There’s two thing that I like about these new James Bond books over the movies.

  1. They’re set in the past, which gives them a nice nostalgic feel: the heroes smoked pipes and cigarettes, the villains were stereotypically Russians, and the women were … not always the helpless creatures that writers of the time made them out to be.
  2. Getting inside Bond’s head you get to see that he’s actually a bit of a dick.

Trigger Mortis takes us back to the late 1950s. Naval war hero and British Secret Service agent, James Bond has returned from the successful completion of the Goldfinger assignment with the svelte innuendo that is Pussy Galore in tow. He hardly has time to start sniffing around for a new bedmate when his country has need of him yet again, this time to foil a sinister plot involving race cars, Russians and rockets.

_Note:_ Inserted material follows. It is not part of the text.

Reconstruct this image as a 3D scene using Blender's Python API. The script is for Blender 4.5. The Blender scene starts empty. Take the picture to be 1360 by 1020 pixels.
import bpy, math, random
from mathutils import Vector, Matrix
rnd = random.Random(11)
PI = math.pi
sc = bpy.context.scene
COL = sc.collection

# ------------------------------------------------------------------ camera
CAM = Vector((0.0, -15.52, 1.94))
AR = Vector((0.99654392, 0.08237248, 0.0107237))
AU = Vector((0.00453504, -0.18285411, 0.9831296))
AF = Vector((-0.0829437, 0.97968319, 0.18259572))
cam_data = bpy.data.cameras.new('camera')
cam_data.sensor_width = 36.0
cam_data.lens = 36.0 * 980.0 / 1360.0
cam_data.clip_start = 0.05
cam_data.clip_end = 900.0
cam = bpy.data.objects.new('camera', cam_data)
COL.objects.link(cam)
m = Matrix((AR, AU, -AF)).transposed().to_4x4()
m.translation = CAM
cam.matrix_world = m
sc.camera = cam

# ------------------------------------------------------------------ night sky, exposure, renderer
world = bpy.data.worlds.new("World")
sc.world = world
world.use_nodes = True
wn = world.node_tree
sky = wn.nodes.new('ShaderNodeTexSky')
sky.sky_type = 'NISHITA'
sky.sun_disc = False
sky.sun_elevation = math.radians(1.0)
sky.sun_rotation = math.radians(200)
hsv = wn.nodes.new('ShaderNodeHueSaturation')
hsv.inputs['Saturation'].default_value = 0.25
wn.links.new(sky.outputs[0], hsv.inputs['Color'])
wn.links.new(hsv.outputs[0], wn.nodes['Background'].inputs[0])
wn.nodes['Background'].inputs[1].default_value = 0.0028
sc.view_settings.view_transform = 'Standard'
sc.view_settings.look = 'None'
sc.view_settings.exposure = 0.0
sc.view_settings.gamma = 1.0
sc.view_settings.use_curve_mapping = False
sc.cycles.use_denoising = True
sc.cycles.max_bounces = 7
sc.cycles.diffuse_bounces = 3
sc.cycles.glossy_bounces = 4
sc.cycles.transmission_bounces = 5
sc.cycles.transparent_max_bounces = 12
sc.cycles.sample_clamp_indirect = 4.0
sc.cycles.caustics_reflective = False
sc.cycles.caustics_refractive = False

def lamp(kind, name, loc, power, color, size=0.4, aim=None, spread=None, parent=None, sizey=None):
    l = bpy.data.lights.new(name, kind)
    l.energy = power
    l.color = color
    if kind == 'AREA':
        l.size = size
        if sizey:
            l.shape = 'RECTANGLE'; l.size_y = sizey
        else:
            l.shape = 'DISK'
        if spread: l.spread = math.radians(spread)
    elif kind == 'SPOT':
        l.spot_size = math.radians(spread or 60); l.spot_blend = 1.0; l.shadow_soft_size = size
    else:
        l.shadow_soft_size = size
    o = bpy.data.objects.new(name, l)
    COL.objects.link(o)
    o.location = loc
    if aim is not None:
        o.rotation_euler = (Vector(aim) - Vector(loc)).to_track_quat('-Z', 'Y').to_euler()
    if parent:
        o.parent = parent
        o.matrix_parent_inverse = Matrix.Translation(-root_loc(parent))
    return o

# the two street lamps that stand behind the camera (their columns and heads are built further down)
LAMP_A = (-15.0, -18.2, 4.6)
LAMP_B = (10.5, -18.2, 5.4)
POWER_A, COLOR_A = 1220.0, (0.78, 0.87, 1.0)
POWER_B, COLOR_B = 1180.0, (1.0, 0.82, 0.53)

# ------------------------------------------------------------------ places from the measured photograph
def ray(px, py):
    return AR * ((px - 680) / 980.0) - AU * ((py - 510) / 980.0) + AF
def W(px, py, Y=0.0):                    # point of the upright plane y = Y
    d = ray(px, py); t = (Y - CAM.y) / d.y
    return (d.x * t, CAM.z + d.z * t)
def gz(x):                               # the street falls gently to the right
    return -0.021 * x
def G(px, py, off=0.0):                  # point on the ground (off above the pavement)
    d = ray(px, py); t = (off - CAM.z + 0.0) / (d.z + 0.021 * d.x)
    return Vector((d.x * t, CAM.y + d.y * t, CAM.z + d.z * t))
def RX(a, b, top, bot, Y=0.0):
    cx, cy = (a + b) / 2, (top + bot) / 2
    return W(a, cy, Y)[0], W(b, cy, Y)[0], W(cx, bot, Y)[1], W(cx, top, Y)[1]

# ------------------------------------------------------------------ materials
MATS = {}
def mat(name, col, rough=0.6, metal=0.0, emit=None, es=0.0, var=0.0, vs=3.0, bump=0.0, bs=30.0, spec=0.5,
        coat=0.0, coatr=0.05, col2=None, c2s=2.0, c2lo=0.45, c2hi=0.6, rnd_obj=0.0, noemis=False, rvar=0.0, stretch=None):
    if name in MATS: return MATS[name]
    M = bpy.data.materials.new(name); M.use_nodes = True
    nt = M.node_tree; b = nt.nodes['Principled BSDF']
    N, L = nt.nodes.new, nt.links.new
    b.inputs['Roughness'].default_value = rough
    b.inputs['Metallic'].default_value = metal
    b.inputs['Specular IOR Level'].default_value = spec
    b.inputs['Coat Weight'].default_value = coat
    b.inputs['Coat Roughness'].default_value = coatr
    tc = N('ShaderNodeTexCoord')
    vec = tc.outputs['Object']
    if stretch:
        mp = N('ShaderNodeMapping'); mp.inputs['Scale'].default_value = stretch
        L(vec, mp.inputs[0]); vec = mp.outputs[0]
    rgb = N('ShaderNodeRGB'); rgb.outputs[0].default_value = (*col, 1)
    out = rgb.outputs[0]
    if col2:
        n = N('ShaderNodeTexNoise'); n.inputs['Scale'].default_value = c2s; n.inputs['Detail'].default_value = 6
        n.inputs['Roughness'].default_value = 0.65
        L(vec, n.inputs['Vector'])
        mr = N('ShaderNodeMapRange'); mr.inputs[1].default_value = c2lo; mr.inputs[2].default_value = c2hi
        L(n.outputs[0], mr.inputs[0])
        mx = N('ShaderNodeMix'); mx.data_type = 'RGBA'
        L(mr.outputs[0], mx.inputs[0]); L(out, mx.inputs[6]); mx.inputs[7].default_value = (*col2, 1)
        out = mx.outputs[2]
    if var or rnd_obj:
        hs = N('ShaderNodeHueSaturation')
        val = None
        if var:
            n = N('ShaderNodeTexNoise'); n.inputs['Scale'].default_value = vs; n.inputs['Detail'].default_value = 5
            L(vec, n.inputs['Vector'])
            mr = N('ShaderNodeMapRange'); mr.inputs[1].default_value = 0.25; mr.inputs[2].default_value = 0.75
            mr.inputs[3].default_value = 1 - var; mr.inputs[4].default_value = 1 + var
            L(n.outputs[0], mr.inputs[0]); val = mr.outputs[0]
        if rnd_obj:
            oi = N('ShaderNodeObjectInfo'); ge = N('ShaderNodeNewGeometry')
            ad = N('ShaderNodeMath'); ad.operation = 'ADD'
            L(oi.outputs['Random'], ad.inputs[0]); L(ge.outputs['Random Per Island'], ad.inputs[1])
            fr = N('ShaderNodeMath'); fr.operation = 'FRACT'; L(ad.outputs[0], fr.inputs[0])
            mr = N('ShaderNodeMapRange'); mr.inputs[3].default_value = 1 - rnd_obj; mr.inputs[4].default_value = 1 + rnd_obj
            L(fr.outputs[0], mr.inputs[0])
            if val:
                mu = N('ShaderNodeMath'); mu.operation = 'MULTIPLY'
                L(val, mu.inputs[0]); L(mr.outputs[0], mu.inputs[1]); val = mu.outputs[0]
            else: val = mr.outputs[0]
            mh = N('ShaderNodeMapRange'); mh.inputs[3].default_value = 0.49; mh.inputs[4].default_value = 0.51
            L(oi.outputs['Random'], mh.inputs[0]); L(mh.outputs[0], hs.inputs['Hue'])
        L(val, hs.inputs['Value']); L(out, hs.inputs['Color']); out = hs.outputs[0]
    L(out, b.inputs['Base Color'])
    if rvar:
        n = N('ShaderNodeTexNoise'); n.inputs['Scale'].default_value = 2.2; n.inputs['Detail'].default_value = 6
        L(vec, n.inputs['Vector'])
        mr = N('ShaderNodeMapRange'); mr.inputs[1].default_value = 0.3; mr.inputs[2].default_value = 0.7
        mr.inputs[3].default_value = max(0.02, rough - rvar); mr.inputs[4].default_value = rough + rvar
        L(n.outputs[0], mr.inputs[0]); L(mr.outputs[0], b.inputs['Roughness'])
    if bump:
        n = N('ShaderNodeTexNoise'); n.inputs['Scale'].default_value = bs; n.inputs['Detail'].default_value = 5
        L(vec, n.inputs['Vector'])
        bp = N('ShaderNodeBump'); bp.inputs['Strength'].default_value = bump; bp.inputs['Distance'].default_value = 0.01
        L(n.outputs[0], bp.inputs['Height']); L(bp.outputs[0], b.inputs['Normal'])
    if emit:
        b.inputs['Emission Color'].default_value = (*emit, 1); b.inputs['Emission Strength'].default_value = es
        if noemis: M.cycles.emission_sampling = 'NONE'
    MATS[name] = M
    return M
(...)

Okay, there’s not going to be any surprises plot-wise: the villains are stereotypical for the age it’s set (Horowitz picks the Russians and a Korean) and Bond is … well, he’s Bond. The story is extremely well placed: Horowitz captures the feel and the attitudes of the time so well that the misogyny and occasional Gay-bashing just slots straight in. This is a good thing. Things were a lot different in those days, and Bond’s letching over women and mistrust of homosexuals was pretty much the norm.